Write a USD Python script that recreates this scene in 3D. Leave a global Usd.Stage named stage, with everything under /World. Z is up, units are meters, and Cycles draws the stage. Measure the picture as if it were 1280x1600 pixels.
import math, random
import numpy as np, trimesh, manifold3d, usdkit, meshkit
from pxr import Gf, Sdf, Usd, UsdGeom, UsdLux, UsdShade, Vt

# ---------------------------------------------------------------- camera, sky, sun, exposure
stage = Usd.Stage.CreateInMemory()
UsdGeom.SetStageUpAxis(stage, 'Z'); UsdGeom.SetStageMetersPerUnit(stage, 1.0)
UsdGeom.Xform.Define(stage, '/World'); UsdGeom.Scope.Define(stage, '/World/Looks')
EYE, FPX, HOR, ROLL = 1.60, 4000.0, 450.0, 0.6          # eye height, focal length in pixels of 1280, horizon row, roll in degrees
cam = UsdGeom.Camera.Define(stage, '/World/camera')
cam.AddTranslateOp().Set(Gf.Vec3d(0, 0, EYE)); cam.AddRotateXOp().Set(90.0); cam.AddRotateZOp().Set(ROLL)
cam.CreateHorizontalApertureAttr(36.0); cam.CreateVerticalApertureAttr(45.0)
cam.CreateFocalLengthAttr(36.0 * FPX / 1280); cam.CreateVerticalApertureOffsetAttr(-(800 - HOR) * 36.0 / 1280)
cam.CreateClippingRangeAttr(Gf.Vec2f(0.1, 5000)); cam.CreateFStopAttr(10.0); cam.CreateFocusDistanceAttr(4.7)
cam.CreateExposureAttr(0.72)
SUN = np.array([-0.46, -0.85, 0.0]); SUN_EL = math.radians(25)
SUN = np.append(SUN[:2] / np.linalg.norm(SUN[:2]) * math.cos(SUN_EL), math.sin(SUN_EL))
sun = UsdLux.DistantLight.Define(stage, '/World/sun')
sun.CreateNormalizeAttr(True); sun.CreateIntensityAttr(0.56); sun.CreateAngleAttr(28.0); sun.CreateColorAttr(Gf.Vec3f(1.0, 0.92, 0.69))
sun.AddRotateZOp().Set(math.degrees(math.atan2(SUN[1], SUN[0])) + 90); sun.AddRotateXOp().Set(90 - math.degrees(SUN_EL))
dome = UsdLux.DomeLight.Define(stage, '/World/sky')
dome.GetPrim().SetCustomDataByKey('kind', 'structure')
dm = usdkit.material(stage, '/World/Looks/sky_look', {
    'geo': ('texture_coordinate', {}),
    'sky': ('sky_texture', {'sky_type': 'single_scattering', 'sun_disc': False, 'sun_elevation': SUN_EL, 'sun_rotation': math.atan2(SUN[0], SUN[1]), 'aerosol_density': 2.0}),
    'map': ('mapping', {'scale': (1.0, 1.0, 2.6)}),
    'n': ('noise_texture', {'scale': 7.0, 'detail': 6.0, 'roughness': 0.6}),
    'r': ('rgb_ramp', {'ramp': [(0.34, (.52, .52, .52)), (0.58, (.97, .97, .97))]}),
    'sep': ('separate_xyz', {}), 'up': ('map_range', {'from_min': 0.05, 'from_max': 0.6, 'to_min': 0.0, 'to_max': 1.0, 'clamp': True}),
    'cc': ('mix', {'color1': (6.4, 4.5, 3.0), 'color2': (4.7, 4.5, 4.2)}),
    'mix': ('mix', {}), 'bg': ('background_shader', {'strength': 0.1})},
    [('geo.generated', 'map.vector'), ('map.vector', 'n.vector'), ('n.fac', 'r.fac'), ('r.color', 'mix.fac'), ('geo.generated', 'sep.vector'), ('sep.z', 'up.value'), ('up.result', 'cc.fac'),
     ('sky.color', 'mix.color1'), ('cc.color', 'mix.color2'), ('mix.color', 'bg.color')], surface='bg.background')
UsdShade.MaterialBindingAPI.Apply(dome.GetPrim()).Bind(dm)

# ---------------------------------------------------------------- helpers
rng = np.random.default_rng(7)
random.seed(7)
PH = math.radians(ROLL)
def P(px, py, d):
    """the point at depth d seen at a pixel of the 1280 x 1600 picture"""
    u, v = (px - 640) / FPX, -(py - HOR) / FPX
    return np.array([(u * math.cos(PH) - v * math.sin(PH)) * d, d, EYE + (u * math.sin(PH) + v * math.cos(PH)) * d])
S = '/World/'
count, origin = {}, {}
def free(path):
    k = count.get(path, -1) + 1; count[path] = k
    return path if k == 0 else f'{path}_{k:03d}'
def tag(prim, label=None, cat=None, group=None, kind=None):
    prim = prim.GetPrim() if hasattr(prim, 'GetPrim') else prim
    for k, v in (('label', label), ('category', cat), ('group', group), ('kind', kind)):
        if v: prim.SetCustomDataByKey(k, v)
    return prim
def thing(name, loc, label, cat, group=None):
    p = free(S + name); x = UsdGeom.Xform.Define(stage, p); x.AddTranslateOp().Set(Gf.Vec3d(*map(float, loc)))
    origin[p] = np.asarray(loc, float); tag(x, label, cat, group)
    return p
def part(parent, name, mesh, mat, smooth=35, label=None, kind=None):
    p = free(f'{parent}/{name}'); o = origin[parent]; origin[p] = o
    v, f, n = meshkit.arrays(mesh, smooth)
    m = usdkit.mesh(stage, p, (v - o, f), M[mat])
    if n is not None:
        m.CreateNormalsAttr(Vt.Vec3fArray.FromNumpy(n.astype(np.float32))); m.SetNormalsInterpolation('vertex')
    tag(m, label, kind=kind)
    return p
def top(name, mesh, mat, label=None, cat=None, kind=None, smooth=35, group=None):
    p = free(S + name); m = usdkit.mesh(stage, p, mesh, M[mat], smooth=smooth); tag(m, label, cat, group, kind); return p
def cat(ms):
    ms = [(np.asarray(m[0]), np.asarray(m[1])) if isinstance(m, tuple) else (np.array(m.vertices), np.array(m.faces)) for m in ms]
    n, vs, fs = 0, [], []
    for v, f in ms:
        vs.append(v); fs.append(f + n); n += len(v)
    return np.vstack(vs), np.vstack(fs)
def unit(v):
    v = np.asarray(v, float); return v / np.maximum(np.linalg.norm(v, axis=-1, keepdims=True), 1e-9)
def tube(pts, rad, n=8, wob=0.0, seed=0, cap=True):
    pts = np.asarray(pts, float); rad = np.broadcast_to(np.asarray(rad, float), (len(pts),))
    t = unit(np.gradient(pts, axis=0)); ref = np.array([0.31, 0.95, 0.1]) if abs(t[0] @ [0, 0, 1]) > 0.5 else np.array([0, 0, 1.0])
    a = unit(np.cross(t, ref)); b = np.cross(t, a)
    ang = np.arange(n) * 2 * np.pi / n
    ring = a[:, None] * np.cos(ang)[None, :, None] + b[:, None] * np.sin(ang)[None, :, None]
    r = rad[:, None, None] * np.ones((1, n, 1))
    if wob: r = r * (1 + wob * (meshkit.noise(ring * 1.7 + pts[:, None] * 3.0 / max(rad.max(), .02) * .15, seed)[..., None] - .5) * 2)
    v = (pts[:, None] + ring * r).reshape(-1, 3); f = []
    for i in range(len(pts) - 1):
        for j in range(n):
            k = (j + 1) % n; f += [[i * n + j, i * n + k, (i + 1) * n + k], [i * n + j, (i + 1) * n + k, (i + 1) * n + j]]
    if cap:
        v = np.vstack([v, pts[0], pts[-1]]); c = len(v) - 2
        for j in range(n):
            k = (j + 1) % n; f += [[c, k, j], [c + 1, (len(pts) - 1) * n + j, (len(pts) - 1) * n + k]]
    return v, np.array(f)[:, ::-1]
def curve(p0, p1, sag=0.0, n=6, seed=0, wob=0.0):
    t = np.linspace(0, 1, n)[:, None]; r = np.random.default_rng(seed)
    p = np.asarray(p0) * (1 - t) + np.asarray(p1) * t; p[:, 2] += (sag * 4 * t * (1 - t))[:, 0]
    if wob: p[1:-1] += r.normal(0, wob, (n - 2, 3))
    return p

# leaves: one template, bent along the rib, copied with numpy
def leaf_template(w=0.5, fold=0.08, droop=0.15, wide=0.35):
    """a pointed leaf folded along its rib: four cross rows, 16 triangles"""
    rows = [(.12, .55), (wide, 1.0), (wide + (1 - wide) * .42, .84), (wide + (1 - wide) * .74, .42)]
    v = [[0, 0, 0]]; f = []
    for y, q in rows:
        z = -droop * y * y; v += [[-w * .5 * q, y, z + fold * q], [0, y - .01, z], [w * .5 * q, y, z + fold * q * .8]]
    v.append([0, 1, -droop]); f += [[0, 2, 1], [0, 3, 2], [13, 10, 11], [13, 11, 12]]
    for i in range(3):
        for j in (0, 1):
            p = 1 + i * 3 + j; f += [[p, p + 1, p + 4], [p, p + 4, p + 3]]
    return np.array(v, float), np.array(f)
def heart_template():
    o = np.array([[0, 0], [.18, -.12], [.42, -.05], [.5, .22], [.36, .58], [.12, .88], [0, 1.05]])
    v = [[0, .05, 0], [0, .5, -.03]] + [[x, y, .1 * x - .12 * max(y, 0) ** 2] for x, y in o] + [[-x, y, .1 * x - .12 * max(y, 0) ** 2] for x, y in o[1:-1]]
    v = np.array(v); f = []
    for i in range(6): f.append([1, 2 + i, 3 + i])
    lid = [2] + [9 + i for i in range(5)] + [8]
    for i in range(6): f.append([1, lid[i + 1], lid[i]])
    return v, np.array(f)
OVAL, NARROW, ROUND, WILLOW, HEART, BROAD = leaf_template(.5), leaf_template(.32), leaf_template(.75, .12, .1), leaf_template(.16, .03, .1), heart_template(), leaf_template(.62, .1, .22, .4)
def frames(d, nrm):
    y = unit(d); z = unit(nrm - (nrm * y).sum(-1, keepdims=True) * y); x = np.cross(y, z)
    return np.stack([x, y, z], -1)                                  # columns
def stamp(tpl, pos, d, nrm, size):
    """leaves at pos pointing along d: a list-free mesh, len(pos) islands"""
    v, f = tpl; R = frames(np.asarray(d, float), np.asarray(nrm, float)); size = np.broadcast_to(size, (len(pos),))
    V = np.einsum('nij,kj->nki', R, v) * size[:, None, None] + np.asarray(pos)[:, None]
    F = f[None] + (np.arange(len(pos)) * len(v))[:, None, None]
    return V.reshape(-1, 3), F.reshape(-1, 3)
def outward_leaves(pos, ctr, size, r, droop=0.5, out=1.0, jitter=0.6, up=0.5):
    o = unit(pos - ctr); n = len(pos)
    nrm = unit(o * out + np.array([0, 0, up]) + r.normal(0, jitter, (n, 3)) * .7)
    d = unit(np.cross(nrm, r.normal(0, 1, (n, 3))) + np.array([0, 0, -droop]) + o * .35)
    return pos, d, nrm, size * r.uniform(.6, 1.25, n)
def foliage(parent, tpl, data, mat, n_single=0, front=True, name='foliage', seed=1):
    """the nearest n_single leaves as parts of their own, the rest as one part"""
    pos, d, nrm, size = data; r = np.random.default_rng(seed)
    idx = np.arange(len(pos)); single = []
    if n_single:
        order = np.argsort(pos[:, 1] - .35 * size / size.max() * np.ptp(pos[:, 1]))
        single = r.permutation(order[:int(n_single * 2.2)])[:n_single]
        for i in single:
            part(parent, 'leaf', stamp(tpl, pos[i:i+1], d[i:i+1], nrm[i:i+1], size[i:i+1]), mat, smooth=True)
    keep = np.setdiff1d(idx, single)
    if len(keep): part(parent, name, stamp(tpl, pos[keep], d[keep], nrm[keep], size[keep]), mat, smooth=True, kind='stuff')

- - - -

- _To be done_
Return, please, the lines of the data from the first through the line containing "from pxr import", both kept, exactly as they stand and nothing more.

- _Response to the task_
Write a USD Python script that recreates this scene in 3D. Leave a global Usd.Stage named stage, with everything under /World. Z is up, units are meters, and Cycles draws the stage. Measure the picture as if it were 1280x1600 pixels.
import math, random
import numpy as np, trimesh, manifold3d, usdkit, meshkit
from pxr import Gf, Sdf, Usd, UsdGeom, UsdLux, UsdShade, Vt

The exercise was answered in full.